Il risultato è sintetizzabile in tre problemi: acidificazione, impoverimento di ossigeno, di sostanze nutrienti e di microrganismi planctonici alla base delle catene alimentari.
«Il Mar Mediterraneo è stato identificato da diversi studi come un hotspot del cambiamento climatico, cioè – spiega Marco Reale, coautore dell’articolo – un’area dove gli effetti dei cambiamenti del clima globale avranno un impatto particolarmente rilevante. Simulazioni climatiche già effettuate in diversi studi hanno previsto un riscaldamento globale delle masse d’acqua e significative variazioni della circolazione del bacino. Noi ci siamo chiesti come risponderanno gli ecosistemi marini e abbiamo cercato di dare una risposta a questo quesito attraverso delle simulazioni numeriche».
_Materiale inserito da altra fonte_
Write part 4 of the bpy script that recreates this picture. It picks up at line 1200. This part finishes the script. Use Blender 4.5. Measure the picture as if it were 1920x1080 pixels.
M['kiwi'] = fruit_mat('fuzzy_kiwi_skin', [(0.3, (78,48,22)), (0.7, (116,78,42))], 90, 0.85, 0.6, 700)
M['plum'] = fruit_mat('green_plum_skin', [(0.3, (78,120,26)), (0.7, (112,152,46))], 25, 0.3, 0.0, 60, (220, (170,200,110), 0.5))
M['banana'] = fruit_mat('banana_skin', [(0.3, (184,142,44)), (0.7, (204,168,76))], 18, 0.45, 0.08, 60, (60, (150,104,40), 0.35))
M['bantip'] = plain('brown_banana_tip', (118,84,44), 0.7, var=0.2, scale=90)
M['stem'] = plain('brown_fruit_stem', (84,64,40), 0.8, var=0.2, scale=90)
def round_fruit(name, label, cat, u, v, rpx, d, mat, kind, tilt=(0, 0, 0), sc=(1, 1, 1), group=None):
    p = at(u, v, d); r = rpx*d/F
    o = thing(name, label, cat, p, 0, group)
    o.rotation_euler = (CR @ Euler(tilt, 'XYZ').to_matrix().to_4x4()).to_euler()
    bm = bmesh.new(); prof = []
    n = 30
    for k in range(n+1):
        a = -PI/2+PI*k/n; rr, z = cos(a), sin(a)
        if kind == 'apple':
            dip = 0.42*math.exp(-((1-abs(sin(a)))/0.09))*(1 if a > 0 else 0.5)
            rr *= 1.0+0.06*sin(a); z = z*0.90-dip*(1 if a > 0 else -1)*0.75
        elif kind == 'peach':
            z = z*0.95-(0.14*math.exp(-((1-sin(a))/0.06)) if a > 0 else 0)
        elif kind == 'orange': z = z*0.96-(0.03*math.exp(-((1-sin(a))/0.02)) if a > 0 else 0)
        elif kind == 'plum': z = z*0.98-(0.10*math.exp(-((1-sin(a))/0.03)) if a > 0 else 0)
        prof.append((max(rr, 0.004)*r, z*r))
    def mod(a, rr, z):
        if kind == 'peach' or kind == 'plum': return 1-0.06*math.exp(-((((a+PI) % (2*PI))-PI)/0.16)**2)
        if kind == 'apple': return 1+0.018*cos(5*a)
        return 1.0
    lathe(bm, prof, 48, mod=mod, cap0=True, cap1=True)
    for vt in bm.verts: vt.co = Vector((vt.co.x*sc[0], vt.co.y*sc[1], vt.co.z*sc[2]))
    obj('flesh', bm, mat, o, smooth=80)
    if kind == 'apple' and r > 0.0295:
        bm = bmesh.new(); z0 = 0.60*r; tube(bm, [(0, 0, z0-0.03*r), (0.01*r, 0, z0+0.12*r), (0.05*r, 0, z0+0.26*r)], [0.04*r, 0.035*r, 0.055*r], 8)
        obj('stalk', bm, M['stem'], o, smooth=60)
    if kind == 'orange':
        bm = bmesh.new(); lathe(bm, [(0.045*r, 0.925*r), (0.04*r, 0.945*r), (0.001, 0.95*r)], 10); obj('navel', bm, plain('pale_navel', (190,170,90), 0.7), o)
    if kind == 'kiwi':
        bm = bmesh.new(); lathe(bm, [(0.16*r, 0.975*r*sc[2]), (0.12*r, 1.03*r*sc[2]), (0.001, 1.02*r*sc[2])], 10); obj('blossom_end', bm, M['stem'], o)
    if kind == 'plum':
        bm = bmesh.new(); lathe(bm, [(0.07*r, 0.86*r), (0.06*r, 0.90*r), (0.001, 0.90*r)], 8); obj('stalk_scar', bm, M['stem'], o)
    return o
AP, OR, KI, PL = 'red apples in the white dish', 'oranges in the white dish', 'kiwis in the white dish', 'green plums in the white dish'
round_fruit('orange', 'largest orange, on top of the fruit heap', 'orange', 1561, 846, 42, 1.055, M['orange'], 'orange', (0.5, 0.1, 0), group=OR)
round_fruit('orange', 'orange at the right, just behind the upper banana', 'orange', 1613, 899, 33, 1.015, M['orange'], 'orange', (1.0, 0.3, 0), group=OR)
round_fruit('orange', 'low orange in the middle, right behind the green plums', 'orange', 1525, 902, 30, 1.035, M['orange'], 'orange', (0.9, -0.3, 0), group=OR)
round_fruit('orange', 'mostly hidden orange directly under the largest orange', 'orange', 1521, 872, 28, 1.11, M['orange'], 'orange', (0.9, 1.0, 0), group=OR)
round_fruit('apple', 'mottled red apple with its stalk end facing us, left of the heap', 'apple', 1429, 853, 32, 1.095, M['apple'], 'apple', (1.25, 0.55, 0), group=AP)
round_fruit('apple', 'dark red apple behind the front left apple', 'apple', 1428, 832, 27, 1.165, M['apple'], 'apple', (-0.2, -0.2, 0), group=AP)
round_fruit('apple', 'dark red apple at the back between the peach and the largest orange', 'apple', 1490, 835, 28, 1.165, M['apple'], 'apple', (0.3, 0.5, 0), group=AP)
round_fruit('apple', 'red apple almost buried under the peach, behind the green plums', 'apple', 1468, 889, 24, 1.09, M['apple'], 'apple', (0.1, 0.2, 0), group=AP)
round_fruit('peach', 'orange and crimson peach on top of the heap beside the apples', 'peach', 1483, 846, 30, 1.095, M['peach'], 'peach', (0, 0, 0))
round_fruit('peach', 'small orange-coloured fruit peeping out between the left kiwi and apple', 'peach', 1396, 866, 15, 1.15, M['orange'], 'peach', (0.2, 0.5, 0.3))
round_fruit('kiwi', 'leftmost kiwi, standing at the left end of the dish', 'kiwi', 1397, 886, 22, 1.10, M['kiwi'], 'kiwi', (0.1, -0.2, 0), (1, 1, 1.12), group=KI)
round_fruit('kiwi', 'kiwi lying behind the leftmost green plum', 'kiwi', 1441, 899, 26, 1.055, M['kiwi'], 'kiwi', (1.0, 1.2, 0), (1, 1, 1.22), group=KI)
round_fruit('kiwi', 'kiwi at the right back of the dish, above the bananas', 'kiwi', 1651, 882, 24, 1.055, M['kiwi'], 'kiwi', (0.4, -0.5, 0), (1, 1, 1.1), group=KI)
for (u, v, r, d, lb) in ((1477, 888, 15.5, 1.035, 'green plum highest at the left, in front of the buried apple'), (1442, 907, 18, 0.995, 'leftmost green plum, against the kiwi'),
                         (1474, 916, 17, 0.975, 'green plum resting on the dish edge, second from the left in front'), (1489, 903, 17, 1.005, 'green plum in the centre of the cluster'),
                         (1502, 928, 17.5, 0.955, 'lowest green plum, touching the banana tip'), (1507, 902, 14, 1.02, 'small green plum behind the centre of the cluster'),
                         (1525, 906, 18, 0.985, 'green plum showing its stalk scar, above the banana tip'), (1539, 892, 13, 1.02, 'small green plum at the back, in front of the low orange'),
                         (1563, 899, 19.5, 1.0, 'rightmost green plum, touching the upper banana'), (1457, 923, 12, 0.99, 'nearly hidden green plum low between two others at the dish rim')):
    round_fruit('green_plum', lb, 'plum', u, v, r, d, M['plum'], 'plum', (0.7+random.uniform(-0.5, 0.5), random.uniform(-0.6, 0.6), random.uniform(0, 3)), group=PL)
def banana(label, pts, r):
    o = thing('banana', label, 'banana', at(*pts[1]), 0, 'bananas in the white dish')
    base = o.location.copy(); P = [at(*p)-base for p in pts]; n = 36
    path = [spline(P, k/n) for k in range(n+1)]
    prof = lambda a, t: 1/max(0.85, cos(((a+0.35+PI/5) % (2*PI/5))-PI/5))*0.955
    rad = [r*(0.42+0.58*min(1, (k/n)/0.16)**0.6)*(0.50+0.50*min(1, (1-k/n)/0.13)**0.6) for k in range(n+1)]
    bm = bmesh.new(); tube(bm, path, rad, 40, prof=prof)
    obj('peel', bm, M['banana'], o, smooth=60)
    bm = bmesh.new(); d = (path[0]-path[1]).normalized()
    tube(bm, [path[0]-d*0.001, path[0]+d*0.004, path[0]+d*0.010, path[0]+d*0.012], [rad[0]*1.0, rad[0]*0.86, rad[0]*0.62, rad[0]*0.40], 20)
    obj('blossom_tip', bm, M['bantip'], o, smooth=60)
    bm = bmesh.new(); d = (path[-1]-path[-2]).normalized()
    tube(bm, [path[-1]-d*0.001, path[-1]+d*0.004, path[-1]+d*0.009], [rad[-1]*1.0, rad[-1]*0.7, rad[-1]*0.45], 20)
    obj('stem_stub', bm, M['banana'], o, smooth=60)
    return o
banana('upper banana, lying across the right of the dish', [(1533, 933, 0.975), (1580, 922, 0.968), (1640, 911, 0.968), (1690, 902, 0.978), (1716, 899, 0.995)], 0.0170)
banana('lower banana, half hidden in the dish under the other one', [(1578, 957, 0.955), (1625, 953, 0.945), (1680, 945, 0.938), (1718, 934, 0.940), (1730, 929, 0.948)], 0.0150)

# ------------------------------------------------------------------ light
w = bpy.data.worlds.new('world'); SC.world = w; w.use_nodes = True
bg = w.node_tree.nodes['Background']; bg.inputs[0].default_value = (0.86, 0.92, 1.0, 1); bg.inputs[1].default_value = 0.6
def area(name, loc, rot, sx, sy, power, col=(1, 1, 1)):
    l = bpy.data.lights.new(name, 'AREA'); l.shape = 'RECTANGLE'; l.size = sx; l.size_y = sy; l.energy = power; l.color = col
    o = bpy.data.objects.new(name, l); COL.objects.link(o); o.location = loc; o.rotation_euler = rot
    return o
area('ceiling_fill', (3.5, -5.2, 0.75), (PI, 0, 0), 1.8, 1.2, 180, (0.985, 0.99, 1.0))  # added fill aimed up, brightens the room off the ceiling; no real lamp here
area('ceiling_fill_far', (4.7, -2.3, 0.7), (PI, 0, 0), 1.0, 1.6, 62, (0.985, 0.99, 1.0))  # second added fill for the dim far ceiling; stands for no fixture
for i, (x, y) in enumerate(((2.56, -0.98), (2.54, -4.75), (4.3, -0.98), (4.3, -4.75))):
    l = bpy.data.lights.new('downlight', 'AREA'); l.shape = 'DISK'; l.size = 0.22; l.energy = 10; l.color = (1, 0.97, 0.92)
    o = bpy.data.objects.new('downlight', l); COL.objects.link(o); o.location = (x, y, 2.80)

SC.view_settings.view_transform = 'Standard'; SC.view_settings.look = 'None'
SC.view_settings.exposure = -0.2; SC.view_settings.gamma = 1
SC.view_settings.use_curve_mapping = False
In particolare, il gruppo di ricerca ha analizzato la risposta degli ecosistemi marini del Mediterraneo a due diversi scenari di emissione di CO2.
Lo scenario peggiore simula una crescita ininterrotta di concentrazione di CO2 nell’atmosfera fino ad arrivare a 1200 ppm (parti per milione) a fine secolo. Quello più ottimistico prevede un taglio di emissioni e quindi una stabilizzazione della CO2 atmosferica intorno a circa 500 ppm.
«Le due simulazioni climatiche confermano ed espandono i risultati già prodotti negli anni scorsi dal gruppo di modellistica dei sistemi marini di Ogs, e prospettano un Mediterraneo che diventerà più caldo e caratterizzato da un calo generale del contenuto di nutrienti e ossigeno negli strati superficiali e intermedi del bacino – argomenta Reale – Inoltre, a causa dell’assorbimento di CO2 dall’atmosfera, la colonna d’acqua diventerà più acida, in linea con le proiezioni su scala globale. I cambiamenti previsti saranno più intensi nello scenario di emissione peggiore e nella parte orientale del bacino, meno influenzata dagli scambi d’acqua allo stretto di Gibilterra. Nello scenario più ottimistico, alcune variabili dell’ecosistema marino mostreranno invece una tendenza per la seconda metà del secolo a recuperare lo stato che avevano all’inizio del 21° secolo».